Politicians’ gestures can reveal their thoughts, according to a new study published on July 28, 2010, in the open-access journal PLoS ONE. 'In laboratory tests, right- and left-handers associate positive ideas like honesty and intelligence with their dominant side of space and negative ideas with their non-dominant side', says Daniel Casasanto of the MPI for Psycholinguistics.

July 29, 2010

To find out whether people link ‘good’ with ‘dominant’ beyond the laboratory, Casasanto and co-author Kyle Jasmin of the MPI for Psycholinguistics examined spontaneous gestures during positive and negative speech in the final debates of the most recent US presidential elections. The 2004 and 2008 elections involved two right-handers (Kerry, Bush) and two left-handers (Obama, McCain). Casasanto and Jasmin found that right-handed candidates made a greater proportion of right-hand gestures when expressing positive ideas and left-hand gestures when expressing negative thoughts. But the opposite was found for the left-handers, who favoured their left hand more for the positive and their right hand for the negative. Obama’s ‘right-hand man’ may be on his left.

Body-based conceptions of good and bad

Across many cultures, expressions in language link ‘good’ with right (the right answer) and ‘bad’ with left (two left feet). Likewise, classical treatises instruct politicians to gesture mostly with their right hand, and only to use their left hand when delivering bad news. These cultural conventions could explain the right-handers’ gestures in this study, but not the left-handers’. 'Overall', says Casasanto, 'the data support the idea that people associate good things with the side of their body they can use most fluently -- dominant is fluent, and fluent is good.'

‘Right’ and ‘left’ are also linked with political views, but the candidates’ spontaneous gestures did not follow party lines.  Both right-handers showed the ‘good is right’ pattern, and both left-handers the ‘good is left’ pattern.  The association of good things with one’s dominant side is something Democrats and Republicans appear to agree on.

Watch the hands to read the mind

The hand that speakers use to gesture may provide an index of how they feel about what they are saying. Speakers may not know they are sending this message, since people are generally unaware of how they are gesturing, and often unaware that they are gesturing, at all.
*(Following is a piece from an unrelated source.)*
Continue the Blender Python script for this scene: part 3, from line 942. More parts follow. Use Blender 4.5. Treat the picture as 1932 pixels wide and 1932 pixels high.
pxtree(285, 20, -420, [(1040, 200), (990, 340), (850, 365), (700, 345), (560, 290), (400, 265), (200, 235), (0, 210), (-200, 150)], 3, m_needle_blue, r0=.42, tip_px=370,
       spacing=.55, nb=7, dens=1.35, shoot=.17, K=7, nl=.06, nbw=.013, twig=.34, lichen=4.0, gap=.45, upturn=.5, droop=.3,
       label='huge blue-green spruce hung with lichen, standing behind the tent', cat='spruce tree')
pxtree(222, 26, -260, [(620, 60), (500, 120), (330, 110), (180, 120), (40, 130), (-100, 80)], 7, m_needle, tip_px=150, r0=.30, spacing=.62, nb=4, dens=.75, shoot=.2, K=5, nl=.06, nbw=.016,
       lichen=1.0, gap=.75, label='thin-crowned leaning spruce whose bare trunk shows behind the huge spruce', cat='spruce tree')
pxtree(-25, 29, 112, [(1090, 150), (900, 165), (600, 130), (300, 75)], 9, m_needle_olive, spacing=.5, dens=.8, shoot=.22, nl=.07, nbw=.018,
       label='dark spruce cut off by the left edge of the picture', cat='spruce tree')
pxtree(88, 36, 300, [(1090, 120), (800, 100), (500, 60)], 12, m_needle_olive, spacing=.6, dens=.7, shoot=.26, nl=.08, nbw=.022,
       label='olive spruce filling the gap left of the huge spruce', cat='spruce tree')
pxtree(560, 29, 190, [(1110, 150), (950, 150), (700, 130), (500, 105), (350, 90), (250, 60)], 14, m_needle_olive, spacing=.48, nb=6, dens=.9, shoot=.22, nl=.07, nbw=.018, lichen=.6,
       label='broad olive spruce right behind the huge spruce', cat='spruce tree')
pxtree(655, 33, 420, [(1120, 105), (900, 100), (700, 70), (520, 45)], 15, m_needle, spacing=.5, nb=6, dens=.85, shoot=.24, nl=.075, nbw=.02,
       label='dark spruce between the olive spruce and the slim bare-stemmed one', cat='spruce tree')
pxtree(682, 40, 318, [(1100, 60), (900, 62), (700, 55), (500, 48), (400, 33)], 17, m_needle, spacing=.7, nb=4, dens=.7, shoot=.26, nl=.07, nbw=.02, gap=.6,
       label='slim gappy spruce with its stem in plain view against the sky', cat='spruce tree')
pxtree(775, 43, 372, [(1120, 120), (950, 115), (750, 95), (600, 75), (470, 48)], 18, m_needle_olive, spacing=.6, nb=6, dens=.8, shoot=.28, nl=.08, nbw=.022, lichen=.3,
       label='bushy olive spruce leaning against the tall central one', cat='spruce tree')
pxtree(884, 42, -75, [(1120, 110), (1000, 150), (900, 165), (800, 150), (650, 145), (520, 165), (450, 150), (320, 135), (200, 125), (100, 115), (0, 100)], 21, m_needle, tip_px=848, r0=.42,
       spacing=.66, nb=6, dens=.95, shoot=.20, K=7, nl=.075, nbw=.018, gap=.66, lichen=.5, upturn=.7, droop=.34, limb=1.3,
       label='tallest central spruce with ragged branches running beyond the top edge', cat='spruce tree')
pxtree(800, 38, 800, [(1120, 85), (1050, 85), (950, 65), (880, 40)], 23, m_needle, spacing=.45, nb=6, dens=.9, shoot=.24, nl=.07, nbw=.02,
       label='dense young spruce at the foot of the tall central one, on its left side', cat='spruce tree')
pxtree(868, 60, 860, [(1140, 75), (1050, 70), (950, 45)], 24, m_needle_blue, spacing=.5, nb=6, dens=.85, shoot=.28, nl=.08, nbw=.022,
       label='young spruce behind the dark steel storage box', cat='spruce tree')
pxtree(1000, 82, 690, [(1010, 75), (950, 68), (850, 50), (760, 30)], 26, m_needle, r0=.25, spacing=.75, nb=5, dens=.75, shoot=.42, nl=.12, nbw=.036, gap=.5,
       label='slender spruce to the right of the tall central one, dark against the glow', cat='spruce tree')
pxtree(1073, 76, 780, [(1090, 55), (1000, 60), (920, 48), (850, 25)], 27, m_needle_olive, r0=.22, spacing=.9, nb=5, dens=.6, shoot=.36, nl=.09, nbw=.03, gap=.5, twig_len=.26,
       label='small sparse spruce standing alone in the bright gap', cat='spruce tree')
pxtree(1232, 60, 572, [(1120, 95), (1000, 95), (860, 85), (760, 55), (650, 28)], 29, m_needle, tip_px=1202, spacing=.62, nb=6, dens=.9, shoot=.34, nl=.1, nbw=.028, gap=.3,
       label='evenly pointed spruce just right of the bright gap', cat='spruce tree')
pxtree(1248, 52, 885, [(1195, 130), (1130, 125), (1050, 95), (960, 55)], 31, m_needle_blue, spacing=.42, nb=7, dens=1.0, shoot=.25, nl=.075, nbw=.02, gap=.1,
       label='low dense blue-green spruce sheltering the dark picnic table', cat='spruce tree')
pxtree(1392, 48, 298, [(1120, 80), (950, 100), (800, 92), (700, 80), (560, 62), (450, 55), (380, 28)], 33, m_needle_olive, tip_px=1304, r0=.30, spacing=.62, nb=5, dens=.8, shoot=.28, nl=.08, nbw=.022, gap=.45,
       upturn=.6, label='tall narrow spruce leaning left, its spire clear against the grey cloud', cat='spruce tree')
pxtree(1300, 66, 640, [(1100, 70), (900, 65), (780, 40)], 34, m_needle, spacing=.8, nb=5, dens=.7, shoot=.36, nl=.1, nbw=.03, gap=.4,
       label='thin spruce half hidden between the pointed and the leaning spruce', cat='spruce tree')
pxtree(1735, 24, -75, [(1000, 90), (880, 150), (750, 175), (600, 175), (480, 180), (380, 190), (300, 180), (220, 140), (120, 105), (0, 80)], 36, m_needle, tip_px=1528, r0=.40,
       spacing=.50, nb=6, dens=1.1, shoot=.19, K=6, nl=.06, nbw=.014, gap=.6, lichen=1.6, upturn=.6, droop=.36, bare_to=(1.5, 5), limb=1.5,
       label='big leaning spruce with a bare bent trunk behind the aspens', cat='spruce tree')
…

For some speakers, the link between hand and positive-negative speech may be dramatic enough to observe with the ‘naked eye’, particularly in the non-dominant hand, which often makes fewer gestures overall. In these debates, non-dominant hand gestures occurred more often during negative statements than during positive statements by a ratio of about 2 to 1 for Obama, 3 to 1 for Kerry, and 12 to 1 for McCain. Watching politicians’ hands could help voters to know their minds.  

Casasanto, D. & Jasmin, K. (2010). Good and Bad in the Hands of Politicians: Spontaneous gestures during positive and negative speech. PLoS ONE, 5(7):e11805. doi:10.1371/journal.pone.0011805.